─── DATA FOR THIS TASK
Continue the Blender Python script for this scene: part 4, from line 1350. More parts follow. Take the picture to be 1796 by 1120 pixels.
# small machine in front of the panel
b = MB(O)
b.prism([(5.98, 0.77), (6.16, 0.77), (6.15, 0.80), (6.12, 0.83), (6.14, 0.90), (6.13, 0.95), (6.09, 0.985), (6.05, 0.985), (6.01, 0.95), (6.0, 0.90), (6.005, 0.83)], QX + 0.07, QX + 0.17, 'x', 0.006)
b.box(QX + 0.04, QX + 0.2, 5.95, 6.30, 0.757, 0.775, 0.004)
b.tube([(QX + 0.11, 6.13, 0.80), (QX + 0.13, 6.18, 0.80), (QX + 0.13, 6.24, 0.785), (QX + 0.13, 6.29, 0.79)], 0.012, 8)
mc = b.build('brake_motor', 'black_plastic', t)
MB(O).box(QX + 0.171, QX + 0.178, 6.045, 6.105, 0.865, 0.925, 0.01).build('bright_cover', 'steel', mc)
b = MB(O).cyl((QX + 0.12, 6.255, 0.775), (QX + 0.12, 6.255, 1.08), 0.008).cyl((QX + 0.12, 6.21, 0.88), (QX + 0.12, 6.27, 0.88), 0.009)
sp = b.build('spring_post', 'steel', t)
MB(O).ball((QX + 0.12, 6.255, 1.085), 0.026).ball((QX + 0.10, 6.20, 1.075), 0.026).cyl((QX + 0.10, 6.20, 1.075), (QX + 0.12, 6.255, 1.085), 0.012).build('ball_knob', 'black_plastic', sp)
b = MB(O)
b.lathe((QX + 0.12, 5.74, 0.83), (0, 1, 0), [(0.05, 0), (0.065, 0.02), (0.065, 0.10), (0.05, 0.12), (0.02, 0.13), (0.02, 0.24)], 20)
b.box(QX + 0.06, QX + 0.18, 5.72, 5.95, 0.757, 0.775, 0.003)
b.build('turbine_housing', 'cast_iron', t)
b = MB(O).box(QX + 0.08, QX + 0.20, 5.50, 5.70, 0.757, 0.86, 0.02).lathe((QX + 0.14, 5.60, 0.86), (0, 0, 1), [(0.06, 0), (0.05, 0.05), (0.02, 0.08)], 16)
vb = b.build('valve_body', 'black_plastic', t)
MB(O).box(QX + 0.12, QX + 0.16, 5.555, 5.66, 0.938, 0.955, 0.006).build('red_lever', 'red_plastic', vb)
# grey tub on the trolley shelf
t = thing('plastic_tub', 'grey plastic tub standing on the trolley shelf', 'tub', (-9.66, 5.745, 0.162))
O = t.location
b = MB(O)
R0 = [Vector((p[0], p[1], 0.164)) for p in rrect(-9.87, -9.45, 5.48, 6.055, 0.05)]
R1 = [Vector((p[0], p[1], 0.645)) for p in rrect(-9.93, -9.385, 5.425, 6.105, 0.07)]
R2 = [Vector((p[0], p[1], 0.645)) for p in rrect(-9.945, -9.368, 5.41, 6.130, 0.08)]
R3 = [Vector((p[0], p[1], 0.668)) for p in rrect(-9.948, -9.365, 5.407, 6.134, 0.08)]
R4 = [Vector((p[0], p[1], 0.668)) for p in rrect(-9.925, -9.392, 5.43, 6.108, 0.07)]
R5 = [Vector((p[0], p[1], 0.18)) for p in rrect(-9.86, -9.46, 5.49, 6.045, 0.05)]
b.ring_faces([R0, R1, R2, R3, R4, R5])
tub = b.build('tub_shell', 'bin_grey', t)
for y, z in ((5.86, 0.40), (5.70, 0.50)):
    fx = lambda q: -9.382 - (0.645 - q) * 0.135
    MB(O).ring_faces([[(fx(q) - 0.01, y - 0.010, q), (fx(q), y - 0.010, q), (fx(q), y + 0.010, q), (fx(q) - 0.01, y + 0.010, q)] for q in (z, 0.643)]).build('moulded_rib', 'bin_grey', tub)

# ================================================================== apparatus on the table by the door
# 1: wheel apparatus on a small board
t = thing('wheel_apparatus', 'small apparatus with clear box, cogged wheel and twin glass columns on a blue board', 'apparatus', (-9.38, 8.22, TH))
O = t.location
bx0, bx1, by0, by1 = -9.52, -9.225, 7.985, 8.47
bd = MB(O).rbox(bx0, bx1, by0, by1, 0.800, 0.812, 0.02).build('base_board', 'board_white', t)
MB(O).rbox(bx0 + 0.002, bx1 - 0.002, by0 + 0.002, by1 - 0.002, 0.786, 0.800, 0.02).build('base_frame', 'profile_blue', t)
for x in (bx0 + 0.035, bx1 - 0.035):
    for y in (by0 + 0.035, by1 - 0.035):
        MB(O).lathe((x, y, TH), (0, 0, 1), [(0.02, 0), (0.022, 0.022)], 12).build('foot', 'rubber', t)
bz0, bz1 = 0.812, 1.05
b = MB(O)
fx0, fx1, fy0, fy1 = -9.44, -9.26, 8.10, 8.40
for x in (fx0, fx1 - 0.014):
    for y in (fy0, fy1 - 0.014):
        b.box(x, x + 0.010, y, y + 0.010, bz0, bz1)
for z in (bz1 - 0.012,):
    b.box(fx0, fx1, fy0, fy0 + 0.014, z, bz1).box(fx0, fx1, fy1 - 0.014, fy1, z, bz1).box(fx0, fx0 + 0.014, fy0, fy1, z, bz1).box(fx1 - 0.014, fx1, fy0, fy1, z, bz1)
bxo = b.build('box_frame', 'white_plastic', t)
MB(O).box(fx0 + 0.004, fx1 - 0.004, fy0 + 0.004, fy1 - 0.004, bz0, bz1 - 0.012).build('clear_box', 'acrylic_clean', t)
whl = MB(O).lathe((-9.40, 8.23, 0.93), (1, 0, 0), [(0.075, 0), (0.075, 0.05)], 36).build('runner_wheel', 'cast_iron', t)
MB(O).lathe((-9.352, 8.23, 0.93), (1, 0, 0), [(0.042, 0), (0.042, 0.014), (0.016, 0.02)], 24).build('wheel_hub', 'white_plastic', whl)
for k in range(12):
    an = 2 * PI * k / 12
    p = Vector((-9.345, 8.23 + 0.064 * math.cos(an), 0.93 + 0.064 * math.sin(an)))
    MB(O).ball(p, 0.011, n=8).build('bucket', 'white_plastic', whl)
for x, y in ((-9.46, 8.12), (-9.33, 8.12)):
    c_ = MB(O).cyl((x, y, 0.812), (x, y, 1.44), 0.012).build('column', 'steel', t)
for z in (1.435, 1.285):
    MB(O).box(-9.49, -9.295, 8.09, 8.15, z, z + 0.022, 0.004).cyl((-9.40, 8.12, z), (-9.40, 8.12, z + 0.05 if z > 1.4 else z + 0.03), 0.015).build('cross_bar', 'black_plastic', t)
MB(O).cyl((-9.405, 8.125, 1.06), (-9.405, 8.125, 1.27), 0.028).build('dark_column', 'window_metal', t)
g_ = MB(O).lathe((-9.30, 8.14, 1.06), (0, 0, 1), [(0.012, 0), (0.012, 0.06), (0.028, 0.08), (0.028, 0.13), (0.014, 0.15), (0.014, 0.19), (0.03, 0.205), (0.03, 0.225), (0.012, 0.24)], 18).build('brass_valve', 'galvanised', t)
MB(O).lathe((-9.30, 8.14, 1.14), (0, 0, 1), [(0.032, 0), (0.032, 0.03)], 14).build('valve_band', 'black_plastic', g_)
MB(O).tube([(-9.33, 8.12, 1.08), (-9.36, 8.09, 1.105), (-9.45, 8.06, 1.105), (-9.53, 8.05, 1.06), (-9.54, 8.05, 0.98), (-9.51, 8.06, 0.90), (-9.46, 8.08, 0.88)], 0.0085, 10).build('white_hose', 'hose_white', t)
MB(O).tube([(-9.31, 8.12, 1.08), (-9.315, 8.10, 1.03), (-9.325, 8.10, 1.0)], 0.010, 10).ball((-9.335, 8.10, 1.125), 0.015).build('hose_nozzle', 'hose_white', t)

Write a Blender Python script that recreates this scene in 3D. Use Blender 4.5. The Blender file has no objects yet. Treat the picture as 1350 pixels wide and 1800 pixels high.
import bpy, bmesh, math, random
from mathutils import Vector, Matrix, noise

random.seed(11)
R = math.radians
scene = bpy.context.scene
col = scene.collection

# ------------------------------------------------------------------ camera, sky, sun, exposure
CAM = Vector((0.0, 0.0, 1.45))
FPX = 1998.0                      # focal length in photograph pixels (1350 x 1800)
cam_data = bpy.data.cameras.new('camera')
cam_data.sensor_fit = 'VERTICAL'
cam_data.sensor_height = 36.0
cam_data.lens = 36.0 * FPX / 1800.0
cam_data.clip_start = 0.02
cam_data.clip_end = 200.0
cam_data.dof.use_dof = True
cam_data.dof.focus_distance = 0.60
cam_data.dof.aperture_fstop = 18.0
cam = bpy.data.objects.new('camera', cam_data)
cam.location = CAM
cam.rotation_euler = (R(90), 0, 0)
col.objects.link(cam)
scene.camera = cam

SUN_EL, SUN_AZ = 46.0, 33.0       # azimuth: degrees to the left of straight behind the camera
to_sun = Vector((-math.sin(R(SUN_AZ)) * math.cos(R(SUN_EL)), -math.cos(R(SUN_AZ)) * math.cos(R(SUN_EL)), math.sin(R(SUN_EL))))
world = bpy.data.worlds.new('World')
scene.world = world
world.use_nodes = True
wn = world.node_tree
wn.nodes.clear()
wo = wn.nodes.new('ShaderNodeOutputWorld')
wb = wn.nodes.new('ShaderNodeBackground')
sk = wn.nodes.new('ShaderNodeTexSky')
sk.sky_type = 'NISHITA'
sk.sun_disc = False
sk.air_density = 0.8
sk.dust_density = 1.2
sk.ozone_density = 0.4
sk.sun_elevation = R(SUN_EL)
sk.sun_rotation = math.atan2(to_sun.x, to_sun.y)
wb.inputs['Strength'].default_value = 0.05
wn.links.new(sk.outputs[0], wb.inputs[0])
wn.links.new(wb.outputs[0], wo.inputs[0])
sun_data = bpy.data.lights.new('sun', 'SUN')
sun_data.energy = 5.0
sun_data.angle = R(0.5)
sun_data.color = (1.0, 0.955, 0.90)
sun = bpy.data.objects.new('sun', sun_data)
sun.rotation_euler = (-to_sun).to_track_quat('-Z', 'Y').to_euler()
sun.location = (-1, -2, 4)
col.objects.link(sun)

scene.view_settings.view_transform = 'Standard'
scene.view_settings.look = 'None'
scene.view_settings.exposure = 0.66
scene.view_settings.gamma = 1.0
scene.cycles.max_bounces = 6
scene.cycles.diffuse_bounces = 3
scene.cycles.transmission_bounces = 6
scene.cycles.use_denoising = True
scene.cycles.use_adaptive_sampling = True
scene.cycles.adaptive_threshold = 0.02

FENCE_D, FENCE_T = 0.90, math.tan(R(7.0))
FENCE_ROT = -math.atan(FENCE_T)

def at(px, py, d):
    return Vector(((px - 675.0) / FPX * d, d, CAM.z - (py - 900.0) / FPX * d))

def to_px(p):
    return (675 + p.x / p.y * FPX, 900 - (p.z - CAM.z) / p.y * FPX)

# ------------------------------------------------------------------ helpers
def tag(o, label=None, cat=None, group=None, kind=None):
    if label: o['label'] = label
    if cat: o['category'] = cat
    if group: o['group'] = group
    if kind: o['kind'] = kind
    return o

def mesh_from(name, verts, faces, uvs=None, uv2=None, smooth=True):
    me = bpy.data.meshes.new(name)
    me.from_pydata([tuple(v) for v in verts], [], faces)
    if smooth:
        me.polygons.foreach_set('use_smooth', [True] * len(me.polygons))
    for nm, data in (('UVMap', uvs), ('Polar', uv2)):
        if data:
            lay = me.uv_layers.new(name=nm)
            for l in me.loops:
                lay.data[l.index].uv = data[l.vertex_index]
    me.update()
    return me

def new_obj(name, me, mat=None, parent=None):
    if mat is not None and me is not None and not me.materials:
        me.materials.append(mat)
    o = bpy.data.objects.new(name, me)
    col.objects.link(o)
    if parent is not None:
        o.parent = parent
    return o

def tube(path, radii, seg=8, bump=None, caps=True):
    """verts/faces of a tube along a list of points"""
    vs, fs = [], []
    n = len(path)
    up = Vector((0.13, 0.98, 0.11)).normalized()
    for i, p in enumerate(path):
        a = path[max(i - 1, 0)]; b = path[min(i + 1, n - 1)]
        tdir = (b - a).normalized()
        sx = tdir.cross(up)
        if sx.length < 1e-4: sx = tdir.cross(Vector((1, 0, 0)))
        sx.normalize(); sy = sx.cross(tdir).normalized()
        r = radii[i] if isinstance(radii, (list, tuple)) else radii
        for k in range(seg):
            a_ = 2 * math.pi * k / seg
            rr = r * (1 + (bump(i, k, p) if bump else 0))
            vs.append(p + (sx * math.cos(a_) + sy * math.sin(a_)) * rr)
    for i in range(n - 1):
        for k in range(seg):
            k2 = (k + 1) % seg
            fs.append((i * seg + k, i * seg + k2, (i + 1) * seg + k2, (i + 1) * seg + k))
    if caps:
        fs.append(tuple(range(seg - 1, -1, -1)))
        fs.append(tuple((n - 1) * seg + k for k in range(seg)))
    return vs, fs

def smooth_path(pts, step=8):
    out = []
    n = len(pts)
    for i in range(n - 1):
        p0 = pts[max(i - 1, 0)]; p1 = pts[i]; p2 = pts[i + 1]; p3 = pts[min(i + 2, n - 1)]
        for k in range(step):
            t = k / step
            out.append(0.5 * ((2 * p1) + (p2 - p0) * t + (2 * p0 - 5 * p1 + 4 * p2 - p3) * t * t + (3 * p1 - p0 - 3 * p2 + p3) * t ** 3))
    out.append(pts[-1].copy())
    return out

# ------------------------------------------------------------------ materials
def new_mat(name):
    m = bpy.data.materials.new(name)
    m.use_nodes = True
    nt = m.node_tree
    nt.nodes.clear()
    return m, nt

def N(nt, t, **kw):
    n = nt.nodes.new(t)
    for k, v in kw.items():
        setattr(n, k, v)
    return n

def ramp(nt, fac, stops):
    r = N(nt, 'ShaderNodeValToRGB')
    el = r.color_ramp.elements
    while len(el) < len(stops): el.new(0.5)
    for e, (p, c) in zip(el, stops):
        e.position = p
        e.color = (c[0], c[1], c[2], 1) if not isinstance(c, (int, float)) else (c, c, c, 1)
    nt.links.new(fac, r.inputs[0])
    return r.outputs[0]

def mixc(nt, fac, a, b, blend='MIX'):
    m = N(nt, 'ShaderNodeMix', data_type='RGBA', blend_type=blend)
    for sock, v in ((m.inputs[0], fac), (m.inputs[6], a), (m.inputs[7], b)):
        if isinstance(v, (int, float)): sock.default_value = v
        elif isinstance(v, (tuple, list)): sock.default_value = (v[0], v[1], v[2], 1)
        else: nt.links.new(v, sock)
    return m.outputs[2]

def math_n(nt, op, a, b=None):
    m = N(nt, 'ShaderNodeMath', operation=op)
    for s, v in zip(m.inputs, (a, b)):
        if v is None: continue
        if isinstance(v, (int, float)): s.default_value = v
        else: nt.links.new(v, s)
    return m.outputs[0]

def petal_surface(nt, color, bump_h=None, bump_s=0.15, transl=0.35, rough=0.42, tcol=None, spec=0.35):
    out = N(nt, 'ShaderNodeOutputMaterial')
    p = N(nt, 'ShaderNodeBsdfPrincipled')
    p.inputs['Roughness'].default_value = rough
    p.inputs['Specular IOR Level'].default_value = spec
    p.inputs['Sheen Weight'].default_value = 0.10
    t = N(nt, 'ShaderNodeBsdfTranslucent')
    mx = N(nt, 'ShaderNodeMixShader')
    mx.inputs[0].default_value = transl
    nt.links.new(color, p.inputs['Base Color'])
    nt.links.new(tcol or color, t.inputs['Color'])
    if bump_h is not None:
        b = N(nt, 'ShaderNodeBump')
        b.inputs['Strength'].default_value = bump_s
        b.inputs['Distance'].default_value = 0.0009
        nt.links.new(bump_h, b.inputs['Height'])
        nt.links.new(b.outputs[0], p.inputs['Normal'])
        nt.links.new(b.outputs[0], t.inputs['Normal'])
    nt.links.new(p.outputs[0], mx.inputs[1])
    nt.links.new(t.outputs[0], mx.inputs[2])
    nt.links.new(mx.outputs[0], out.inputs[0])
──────
REQUIREMENTS:
Looking at the data above, return every line from the one with "Write a Blender" down to the one with "from mathutils import Vector, Matrix, noise", exactly and inclusively.

IN RESPONSE:
Write a Blender Python script that recreates this scene in 3D. Use Blender 4.5. The Blender file has no objects yet. Treat the picture as 1350 pixels wide and 1800 pixels high.
import bpy, bmesh, math, random
from mathutils import Vector, Matrix, noise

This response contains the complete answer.